Wafa Farisi, assistant of administration of an orphanage in the Al-Faisaliya district of Jeddah said, “The most frequently asked questions put forward by the orphans are ‘Where is my mother,’ and ‘how come all the children in the orphanage don’t have mothers.’ In addition, there are the unanswered questions you can see in their eyes and through their actions. In the orphanage we try our best not to provoke these types of questions in their minds and to incorporate the children in these public celebrations.”

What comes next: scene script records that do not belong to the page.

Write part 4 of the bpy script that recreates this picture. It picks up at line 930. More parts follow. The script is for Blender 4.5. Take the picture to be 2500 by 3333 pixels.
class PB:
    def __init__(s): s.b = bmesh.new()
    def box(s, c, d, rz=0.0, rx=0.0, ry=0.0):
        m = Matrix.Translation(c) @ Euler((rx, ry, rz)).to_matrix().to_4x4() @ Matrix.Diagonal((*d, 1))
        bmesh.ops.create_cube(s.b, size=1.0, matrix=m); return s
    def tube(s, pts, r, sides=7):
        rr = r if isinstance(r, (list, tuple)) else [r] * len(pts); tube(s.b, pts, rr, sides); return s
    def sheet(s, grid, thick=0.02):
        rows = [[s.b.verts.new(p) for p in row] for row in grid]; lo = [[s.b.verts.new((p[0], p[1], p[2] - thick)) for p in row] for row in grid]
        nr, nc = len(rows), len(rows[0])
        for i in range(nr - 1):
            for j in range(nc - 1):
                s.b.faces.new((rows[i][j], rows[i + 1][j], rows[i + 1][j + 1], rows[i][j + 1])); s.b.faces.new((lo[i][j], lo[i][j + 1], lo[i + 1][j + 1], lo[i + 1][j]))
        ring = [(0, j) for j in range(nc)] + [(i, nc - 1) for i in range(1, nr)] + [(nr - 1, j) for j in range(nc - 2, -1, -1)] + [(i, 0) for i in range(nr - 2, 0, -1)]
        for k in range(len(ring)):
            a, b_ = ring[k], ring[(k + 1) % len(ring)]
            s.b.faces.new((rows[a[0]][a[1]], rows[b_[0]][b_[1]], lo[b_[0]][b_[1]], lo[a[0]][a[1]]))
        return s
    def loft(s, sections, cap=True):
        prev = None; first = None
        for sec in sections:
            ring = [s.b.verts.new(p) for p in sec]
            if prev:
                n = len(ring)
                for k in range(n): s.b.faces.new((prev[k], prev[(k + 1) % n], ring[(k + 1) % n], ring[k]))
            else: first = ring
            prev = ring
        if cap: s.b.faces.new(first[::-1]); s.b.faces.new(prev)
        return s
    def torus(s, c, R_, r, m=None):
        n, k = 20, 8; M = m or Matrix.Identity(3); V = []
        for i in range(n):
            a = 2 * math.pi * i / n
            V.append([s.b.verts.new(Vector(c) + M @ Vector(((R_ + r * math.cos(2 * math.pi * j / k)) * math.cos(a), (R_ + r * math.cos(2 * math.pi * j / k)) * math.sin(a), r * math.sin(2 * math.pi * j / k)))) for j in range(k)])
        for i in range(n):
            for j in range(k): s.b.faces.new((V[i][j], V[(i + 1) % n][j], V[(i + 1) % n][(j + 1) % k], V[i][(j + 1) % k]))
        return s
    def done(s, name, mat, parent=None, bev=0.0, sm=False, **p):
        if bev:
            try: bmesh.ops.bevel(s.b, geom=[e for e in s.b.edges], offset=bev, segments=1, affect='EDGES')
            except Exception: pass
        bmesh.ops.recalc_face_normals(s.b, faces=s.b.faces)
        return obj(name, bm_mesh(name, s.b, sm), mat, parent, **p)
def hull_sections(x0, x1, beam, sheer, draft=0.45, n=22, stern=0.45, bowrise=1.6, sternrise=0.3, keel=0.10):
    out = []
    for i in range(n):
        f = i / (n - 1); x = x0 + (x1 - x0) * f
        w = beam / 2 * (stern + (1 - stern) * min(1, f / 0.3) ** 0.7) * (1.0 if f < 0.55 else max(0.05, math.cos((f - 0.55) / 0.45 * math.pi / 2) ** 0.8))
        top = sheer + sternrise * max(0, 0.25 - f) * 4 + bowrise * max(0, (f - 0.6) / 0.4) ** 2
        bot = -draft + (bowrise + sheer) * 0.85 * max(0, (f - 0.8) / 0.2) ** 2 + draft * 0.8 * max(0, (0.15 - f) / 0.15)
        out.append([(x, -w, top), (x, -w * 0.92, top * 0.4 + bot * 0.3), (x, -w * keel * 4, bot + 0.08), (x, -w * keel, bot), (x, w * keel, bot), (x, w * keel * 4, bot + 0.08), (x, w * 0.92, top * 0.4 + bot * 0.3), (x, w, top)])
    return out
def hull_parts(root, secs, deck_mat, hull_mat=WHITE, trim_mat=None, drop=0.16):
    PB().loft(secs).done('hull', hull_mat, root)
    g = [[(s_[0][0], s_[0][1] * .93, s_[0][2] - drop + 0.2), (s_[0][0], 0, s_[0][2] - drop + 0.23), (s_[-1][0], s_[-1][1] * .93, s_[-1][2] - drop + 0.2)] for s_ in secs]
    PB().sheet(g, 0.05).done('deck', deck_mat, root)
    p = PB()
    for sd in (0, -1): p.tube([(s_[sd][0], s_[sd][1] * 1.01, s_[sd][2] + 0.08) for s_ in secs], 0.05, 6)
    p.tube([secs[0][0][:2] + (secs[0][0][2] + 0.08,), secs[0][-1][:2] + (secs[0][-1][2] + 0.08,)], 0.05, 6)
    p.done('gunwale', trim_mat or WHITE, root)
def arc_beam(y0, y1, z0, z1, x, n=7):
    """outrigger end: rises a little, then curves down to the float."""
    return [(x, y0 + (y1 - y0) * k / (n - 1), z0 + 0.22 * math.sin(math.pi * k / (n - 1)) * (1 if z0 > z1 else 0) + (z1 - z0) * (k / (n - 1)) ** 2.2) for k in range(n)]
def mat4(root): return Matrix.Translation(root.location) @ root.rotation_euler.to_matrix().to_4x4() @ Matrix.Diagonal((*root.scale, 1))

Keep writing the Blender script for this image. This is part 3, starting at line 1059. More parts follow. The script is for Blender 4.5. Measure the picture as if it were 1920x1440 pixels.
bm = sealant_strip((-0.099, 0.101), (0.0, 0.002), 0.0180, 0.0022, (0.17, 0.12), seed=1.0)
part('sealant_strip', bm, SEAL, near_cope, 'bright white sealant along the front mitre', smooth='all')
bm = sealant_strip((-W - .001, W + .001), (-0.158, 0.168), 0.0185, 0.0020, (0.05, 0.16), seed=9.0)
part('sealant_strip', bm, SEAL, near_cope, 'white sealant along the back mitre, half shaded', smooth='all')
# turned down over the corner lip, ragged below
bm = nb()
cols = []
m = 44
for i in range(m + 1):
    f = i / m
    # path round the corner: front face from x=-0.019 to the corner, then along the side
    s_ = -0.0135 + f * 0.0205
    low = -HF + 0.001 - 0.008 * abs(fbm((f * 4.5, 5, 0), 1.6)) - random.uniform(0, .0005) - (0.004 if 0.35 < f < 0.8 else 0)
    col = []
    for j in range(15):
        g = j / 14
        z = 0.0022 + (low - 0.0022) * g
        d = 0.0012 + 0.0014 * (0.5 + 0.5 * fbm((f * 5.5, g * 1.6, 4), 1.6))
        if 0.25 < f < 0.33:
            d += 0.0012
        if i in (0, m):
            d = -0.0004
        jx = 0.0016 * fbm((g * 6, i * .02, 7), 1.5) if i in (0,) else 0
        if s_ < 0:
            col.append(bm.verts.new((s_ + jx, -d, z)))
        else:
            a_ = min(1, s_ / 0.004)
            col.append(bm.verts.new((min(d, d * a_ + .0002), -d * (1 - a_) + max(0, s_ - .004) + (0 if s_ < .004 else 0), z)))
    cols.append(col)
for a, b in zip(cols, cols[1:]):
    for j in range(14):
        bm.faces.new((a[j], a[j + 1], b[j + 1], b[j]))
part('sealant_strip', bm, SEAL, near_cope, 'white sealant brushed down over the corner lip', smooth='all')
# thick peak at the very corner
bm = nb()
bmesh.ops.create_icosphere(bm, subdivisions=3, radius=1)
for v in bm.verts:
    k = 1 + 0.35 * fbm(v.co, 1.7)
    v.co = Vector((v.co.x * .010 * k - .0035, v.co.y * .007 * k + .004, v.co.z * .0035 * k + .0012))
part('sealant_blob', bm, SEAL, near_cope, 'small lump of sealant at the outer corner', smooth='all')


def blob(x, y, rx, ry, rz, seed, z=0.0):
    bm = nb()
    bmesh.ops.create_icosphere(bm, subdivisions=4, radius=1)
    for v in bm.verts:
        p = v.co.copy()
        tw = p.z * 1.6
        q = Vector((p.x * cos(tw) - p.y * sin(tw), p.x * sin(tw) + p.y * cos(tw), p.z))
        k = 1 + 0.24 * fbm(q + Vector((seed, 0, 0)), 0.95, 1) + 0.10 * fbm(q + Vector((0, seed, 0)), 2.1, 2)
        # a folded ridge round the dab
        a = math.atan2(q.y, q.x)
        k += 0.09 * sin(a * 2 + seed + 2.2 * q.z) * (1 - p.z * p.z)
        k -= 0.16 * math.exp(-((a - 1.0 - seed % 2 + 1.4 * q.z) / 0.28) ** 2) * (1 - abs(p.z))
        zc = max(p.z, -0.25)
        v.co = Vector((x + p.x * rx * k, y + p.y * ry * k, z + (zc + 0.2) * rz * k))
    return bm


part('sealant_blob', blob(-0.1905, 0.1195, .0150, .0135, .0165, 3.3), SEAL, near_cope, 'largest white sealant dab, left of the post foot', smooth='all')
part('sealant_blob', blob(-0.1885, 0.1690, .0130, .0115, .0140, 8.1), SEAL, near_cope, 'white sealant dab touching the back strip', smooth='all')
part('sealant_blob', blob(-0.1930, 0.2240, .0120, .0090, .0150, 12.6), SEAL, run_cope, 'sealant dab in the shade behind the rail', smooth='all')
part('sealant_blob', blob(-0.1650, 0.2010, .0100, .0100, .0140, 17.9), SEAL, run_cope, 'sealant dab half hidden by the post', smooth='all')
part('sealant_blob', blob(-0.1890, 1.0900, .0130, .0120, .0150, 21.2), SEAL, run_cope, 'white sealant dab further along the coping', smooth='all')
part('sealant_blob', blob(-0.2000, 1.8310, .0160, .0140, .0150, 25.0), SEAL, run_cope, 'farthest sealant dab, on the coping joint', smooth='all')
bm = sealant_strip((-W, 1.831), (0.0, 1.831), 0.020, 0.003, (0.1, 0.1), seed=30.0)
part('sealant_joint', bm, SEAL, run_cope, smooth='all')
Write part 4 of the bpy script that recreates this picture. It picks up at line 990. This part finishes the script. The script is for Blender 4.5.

Farisi indicated that many families undertake an amazing and significant role in bringing orphans into their houses on many occasions, during the holy month of Ramadan and during the Eid festivals. “Orphans in our society are in dire need of care to compensate for the loss of their mothers. When they return from these visits, they are happy and refreshed for having experienced the family atmosphere. Mixing into society is what pleases them the most.”

What about the obstacles that our orphans have to face? Farisi states, “The greatest obstacle is concerned with society’s perception of the orphans and this must change. People look at these children as kids raised in an orphanage and this is what makes it difficult when they become adults and have to face the world. They have difficulty in getting married, in attending public events and even in registering for schools. In school, they are believed to be naughtier than their peers are. Furthermore, when they are punished, they are punished more severely than others for the same crime. We must change this perception of the orphans who are labeled as deviants.”

What Farisi further highlights is that it is not only Saudi families that help the orphans in some way or another, but so do others. Female American Muslims visit these children and ask them what gifts they would like to receive for Eid. They do not hesitate in buying these children whatever they ask for despite the price. Members of the Arab and Asian communities enjoy loving and caring for the orphans.

Orphans are a part of society that society must acknowledge. What must change is the condemnation for being an orphan. Orphans are the same as us, if not more sensitive and they deserve equal opportunities just like any other boy or girl.

Orphans deserve a dignified life. They deserve the same respect that any other human being deserves. Being an orphan is not a crime for which they should be punished. Open your hearts before your houses and give them a chance in life.